Donald Trump Is on the Hook for $88.3 Million in Defamation Damages. What Happens Next?

E. Jean Carroll exits the Manhattan Federal Court following the verdict in the civil rape accusation case against former U.S. President Donald Trump, in New York City, May 9, 2023. (Reuters/Brendan McDermid)

By The Associated Press

NEW YORK (AP) — For years, Donald Trump hurled insults at E. Jean Carroll, saying the advice columnist fabricated a sexual assault allegation against him to sell a book.

Will Trump keep that up, now that he’s been hit with a $83.3 million defamation judgment?

A jury on Friday found that Trump had maliciously damaged Carroll’s reputation in 2019 after she went public with her accusations. Jurors awarded her $18 million to compensate for the personal harm she experienced, then added $65 million more to punish Trump — and maybe prevent him from continuing to go after her on social media.

A different jury concluded last May that Trump was responsible for sexually abusing Carroll in a Manhattan department store dressing room in 1996. Those jurors awarded Carroll $5 million. If both judgments stand, Trump would owe her a total of $88.3 million.

Trump and his lawyers have promised to appeal.

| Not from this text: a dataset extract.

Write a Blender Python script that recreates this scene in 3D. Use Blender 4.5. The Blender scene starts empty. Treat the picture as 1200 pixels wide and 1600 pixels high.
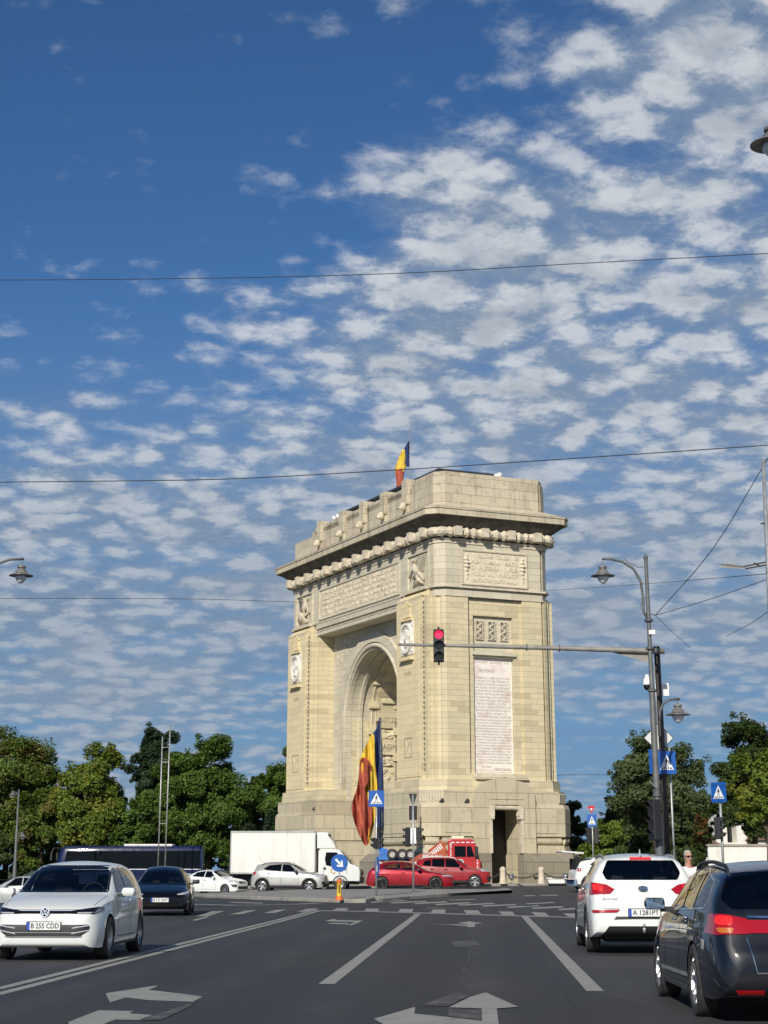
import bpy, bmesh, math, random
import numpy as np
from mathutils import Vector, Matrix
random.seed(7)
R_ = math.radians
sc = bpy.context.scene
COL = sc.collection
# ---------------------------------------------------------------- camera
FPX, PITCH, CX, CY, CAMH = 2660.0, R_(17.38), 600.0, 524.0, 1.37
cam_d = bpy.data.cameras.new('camera'); cam = bpy.data.objects.new('camera', cam_d); COL.objects.link(cam)
cam.location = (0, 0, CAMH); cam.rotation_euler = (R_(90) + PITCH, 0, 0)
cam_d.sensor_fit = 'VERTICAL'; cam_d.sensor_height = 24.0; cam_d.lens = FPX / 1600 * 24.0
cam_d.shift_y = -(800 - CY) / 1600.0
cam_d.clip_start = 0.1; cam_d.clip_end = 5000
sc.camera = cam
sc.render.resolution_x = 768; sc.render.resolution_y = 1024
# ---------------------------------------------------------------- light
SUN_EL = R_(31); SUN_DIR = Vector((-0.28, -0.96, 0)).normalized() * math.cos(SUN_EL) + Vector((0, 0, math.sin(SUN_EL)))
sun_d = bpy.data.lights.new('sun', 'SUN'); sun_d.energy = 4.75; sun_d.angle = R_(0.5); sun_d.color = (1.0, 0.93, 0.82)
sun = bpy.data.objects.new('sun', sun_d); COL.objects.link(sun)
sun.rotation_euler = SUN_DIR.to_track_quat('Z', 'Y').to_euler(); sun.location = (-30, -60, 60)
sc.view_settings.view_transform = 'Standard'; sc.view_settings.look = 'None'
sc.view_settings.exposure = 0.0; sc.view_settings.gamma = 1.0
sc.render.engine = 'CYCLES'

class NT:
    """small helper to write node trees"""
    def __init__(s, nt): s.nt = nt
    def n(s, t, **kw):
        nd = s.nt.nodes.new(t)
        for k, v in kw.items():
            if k.startswith('i_'):
                nm = k[2:].replace('_', ' ')
                nd.inputs[nm].default_value = v
            else: setattr(nd, k, v)
        return nd
    def l(s, a, b): s.nt.links.new(a, b)
    def math(s, op, a, b=None, c=None, clamp=False):
        nd = s.nt.nodes.new('ShaderNodeMath'); nd.operation = op; nd.use_clamp = clamp
        for i, v in enumerate((a, b, c)):
            if v is None: continue
            if isinstance(v, (int, float)): nd.inputs[i].default_value = v
            else: s.l(v, nd.inputs[i])
        return nd.outputs[0]
    def ramp(s, fac, lo, hi, a=0.0, b=1.0, smooth=True):
        nd = s.nt.nodes.new('ShaderNodeMapRange'); nd.interpolation_type = 'SMOOTHSTEP' if smooth else 'LINEAR'
        s.l(fac, nd.inputs[0])
        for i, v in zip((1, 2, 3, 4), (lo, hi, a, b)): nd.inputs[i].default_value = v
        return nd.outputs[0]
    def mix(s, fac, a, b, blend='MIX'):
        nd = s.nt.nodes.new('ShaderNodeMix'); nd.data_type = 'RGBA'; nd.blend_type = blend
        if isinstance(fac, (int, float)): nd.inputs[0].default_value = fac
        else: s.l(fac, nd.inputs[0])
        for i, v in ((6, a), (7, b)):
            if isinstance(v, (tuple, list)): nd.inputs[i].default_value = (*v[:3], 1)
            else: s.l(v, nd.inputs[i])
        return nd.outputs[2]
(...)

A look at the verdict and where the case might go from here:


Carroll said she was shopping at the Bergdorf Goodman store on Fifth Avenue in 1996 when she bumped into Trump, who lived nearby. She said they recognized each other. At the time, Carroll had a column in Elle magazine and was the host of a cable TV talk show called “Ask E. Jean.”

In court testimony and in her memoir, Carroll said she and Trump went to the store’s lingerie section and then into a dressing room as each tried to persuade the other to try on a lacy item. When they moved into the dressing room, she said, Trump pushed her into a wall, pulled down her tights and sexually assaulted her. Carroll said she broke free and ran.

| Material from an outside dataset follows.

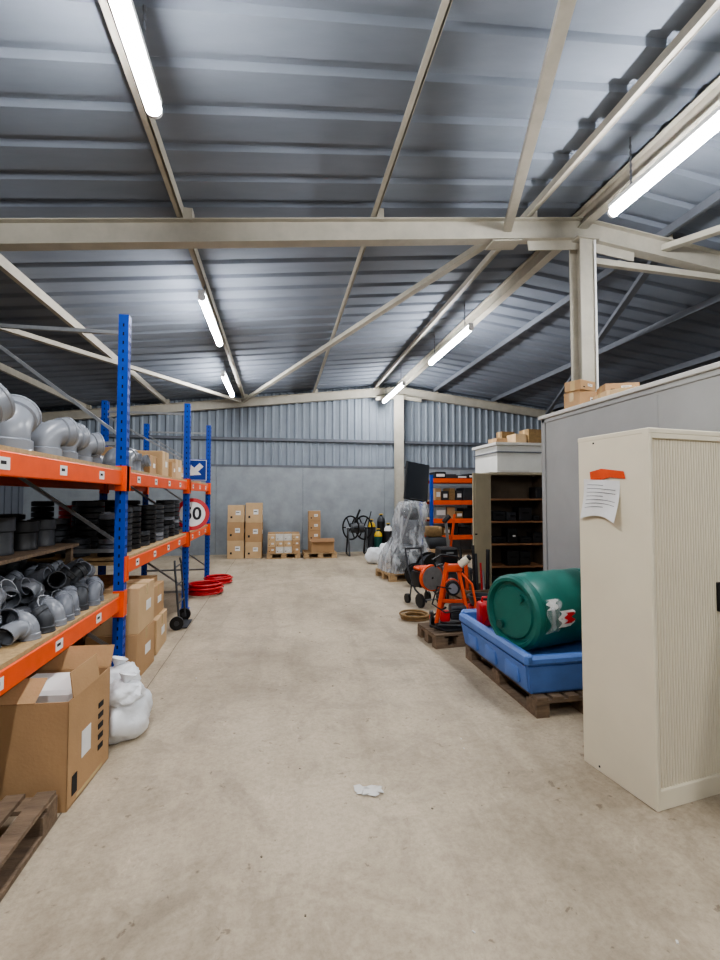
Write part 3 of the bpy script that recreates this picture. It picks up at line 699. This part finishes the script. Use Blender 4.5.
# ------------------------------------------------------------------ open steel cupboard
b=B('open_steel_cupboard'); T=TR(4.03,7.28,0,-4); w,d,h=1.0,.45,2.02; t=.02
for s in (-1,1): b.box((s*(w/2-t/2),0,h/2),(t,d,h),'beige',Mx=T)
b.box((0,d/2-t/2,h/2),(w,t,h),'cupback',Mx=T); b.box((0,0,h-.02),(w,d,.04),'beige',Mx=T); b.box((0,0,.04),(w,d,.08),'beige',Mx=T)
for s in (-1,1): b.box((s*(w/2-.025),0,h/2),(.006,d-.04,h-.1),'cupback',Mx=T)  # dark liners stand in for shade on the inner sides
for z in (.42,.8,1.18,1.56):
    b.box((0,0,z),(w-.04,d-.03,.02),'shelfbrown',Mx=T); b.box((0,-d/2+.03,z-.004),(w-.04,.012,.03),'shelfbrown',Mx=T)
for z,full in ((.08,.5),(.43,.6),(.81,1),(1.19,.9),(1.57,.25)):
    x=-.42
    while x<.36:
        ww=random.uniform(.1,.26); hh=random.uniform(.08,.26); k=random.choice(['black','dgrey','black','black','black','dgrey'])
        if random.random()<full:
            b.box((x+ww/2,-.02+random.uniform(-.04,.04),z+.003+hh/2),(ww,.26,hh),k,Mx=T,bev=.01)
            b.box((x+ww/2,-.16,z+hh*.6),(ww*.5,.02,.02),'dark',Mx=T)
            if random.random()<.3: b.box((x+ww/2,-.175,z+hh*.5),(.05,.003,.03),'white',Mx=T)
        x+=ww+.03
hp=T@Vector((-w/2,-d/2,0)); Td=Matrix.Translation(hp)@Euler((0,0,R(-148))).to_matrix().to_4x4()
b.box((.25,0,h/2),(.5,.022,h-.06),'beige',Mx=Td,bev=.003); b.box((.25,.014,h/2),(.4,.008,h-.25),'beige',Mx=Td,bev=.003); b.cyl((.45,.01,1.0),(.45,.04,1.0),.012,'black',Mx=Td)
b.done()
# ------------------------------------------------------------------ tambour cabinet
tc=B('tambour_door_cabinet'); W,Dp,H=.8,.48,1.965
T=TR(1.905,2.035,0,8)@Matrix.Translation((W/2,Dp/2,0))
tc.box((-W/2+.011,0,H/2),(.022,Dp,H),'cream',Mx=T,bev=.004); tc.box((W/2-.011,0,H/2),(.022,Dp,H),'cream',Mx=T,bev=.004)
tc.box((0,Dp/2-.01,H/2),(W-.02,.02,H),'cream',Mx=T); tc.box((0,0,H-.015),(W+.004,Dp+.004,.03),'cream',Mx=T,bev=.005)
tc.box((0,.0,.04),(W-.04,Dp-.03,.08),'cream',Mx=T)
tc.box((0,-Dp/2+.012,.05),(W-.03,.02,.1),'cream',Mx=T,bev=.003); tc.box((0,-Dp/2+.012,H-.04),(W-.03,.022,.03),'cream',Mx=T,bev=.003)
tc.box((-W/2+.018,-Dp/2+.012,H/2),(.014,.024,H-.04),'cream',Mx=T,bev=.003); tc.box((W/2-.03,-Dp/2+.012,H/2),(.03,.024,H-.04),'cream',Mx=T,bev=.003)
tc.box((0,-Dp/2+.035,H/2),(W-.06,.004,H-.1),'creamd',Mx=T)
ns=38; pw=(W-.06)/ns
for i in range(ns):
    x=-W/2+.03+pw*(i+.5); tc.box((x,-Dp/2+.022,H/2+.02),(pw*.66,.018,H-.14),'cream',Mx=T,bev=.004)
tc.box((.1,-Dp/2+.005,1.05),(.03,.02,.16),'black',Mx=T,bev=.004)
tc.box((-W/2-.0015,-Dp/2+.02,H/2),(.003,.035,H-.01),'cream',Mx=T,bev=.001)
for z in (.03,1.92): tc.box((-W/2-.001,.12,z),(.003,.01,.01),'dark',Mx=T)
tco=tc.done()
b=B('taped_paper_note')
V=[];F=[];n=10
X=-W/2-.004
for i in range(n+1):
    for j in range(n+1):
        u=i/n; v=j/n
        yy=.19-.25*u+.02*v*(1-u); zz=1.71-.24*v+.03*math.sin(u*3)*v-.02*u
        V.append((X-.004-.03*v*v*(.3+u*u)+.006*math.sin(u*7+v*4),yy,zz))
for i in range(n):
    for j in range(n): F.append([i*(n+1)+j,i*(n+1)+j+1,(i+1)*(n+1)+j+1,(i+1)*(n+1)+j])
b.add(V,F,'white',T)
for k in range(7):
    i0=1; i1=n-1 if k%3 else n-4
    for i in range(i0,i1):
        p0=T@(Vector(V[i*(n+1)+k+1])+Vector((-.003,0,-.01))); p1=T@(Vector(V[(i+1)*(n+1)+k+1])+Vector((-.003,0,-.01)))
        b.bar(p0,p1,.001,.0025,'steeldk')
b.add([(X-.003,.14,1.705),(X-.003,.145,1.75),(X-.003,.06,1.765),(X-.003,-.04,1.75),(X-.003,-.09,1.742),(X-.003,-.1,1.70),(X-.003,-.0,1.712),(X-.003,.07,1.70)],[[0,1,2,3,4,5,6,7]],'mach',T)
b.done(ang=60)
b=B('paper_scrap'); V=[];F=[];n=7
for i in range(n):
    for j in range(n):
        V.append((.42+.15*i/(n-1)+.04*noise.noise(Vector((i*.6,j*.6,0))),2.41+.09*j/(n-1)+.04*noise.noise(Vector((i*.6,j*.6,4))),.004+.02*abs(noise.noise(Vector((i*.7,j*.7,2))))))
for i in range(n-1):
    for j in range(n-1):
        if (i,j) in ((0,0),(5,5),(5,0)): continue
        F.append([i*n+j,(i+1)*n+j,(i+1)*n+j+1,i*n+j+1])
b.add(V,F,'cabtrim'); b.done()
b=B('floor_debris')
for i in range(70):
    x=random.uniform(-1.0,1.7); y=random.uniform(1.2,11); s=random.uniform(.003,.009)
    b.box((x,y,s*.3),(s*random.uniform(1,2.5),s,s*.6),random.choice(['debris','cabtrim','stain']),rot=(0,0,random.uniform(0,3)))
b.done()
# ------------------------------------------------------------------ world, camera
w=bpy.data.worlds.new('world'); scene.world=w; w.use_nodes=True
w.node_tree.nodes['Background'].inputs[0].default_value=(.7,.8,1,1); w.node_tree.nodes['Background'].inputs[1].default_value=.05
cam=bpy.data.cameras.new('camera'); co=bpy.data.objects.new('camera',cam); scene.collection.objects.link(co)
cam.sensor_fit='AUTO'; cam.sensor_width=36; cam.lens=450/960*36; cam.clip_start=.05
co.location=(0,0,1.6); co.rotation_euler=(R(90+2.16),0,R(-10.3))
scene.camera=co
scene.view_settings.view_transform='AgX'
try: scene.view_settings.look='AgX - Medium High Contrast'
except Exception: pass
scene.view_settings.exposure=0.12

After she wrote about the alleged encounter in 2019, Trump, who by then has been elected president, told reporters he had no idea who Carroll was, that her accusation was “totally false” and that she motivated by a desire to sell books.


Carroll sued Trump for defamation in 2019, saying his statements about her were false and damaged her reputation. That claim wound up being bogged down for years over the legal question of whether, in denying the allegations, Trump had been fulfilling his duties as president. Trump claimed that the presidency shield him from liability against the defamation lawsuit.

In the meantime, New York changed its law to give sexual abuse survivors a fresh chance to sue civilly over attacks that happened in the distant past. Carroll was one of the first people to take advantage, filing a new legal claim against Trump alleging that he had raped her. She also sued over things he had said about her after leaving the White House.

Trump was not criminally charged. The civil verdict, however, has led many to mistakenly believe he was convicted of sexually assaulting Carroll. Under state law, too much time had passed since the alleged assault in 1996 for a criminal case to be considered against Trump.

A jury heard testimony in that lawsuit last year and found that while Carroll had not proved she had been raped, under New York’s definition of that crime, Trump had sexually abused her.